И по этим приятным рельсам беседа катилась еще добрых полчаса, в течение которых немец втолковывал русскому, что для России у Германии есть в «лавке» много «товаров» — от вражды до дружбы…

И тон немца в ходе этой часовой в сумме (официальной плюс неофициальной) беседы разительно отличался от его тона, принятого с французом Кулондром.

Тон же Москвы при контактах с представителями Берлина был все еще холодноватым. 2 июня к наркому внешней торговли Анастасу Ивановичу Микояну явился экономический советник германского посольства Хильгер. В то время в составе германского посольства было как минимум два уроженца Москвы — военный атташе генерал-лейтенант Кестринг и Хильгер, для которого русский язык был вторым родным…

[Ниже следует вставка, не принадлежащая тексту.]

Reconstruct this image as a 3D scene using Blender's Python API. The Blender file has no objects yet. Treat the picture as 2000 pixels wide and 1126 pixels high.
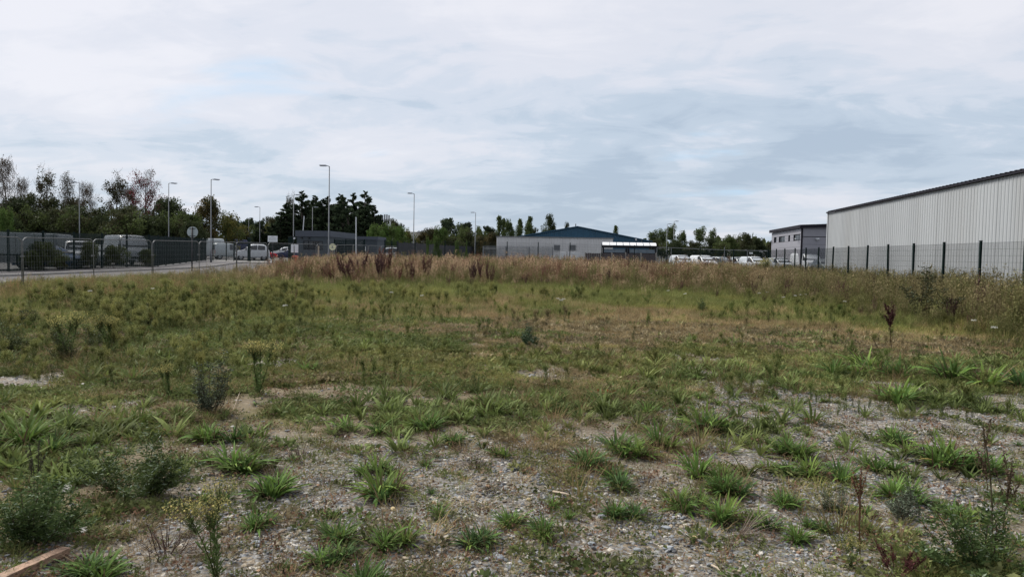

Хильгер явно имел задание понять — чего же хотят русские и насколько далеко они готовы идти навстречу рейху. Но узнал он в этом смысле мало чего, хотя говорил долго и — как записал зам-торгпреда СССР в Берлине Бабарин в официальной записи беседы — «нарочито путано»…

Еще бы! Анастас Микоян был ведь не только гибким партийцем, но еще и «восточным человеком». Он выслушал Хильгера, заявил, что разговоры о немецких кредитах и прочем идут уже два года и приняли характер политической игры и что лично у него, Микояна, пропала охота и желание разговаривать по этому вопросу.

Под «занавес» визита Хильгера Микоян сообщил ему, что раньше стоял на точке зрения расширения экономических связей с Германией и ему хорошо известна германская промышленность, но заказы, мол, могут с успехом размещаться и в других странах — в Америке и Англии…

— Однако я обдумаю ваши мысли, господин советник, и в скором времени дам вам ответ, — закончил разговор Микоян.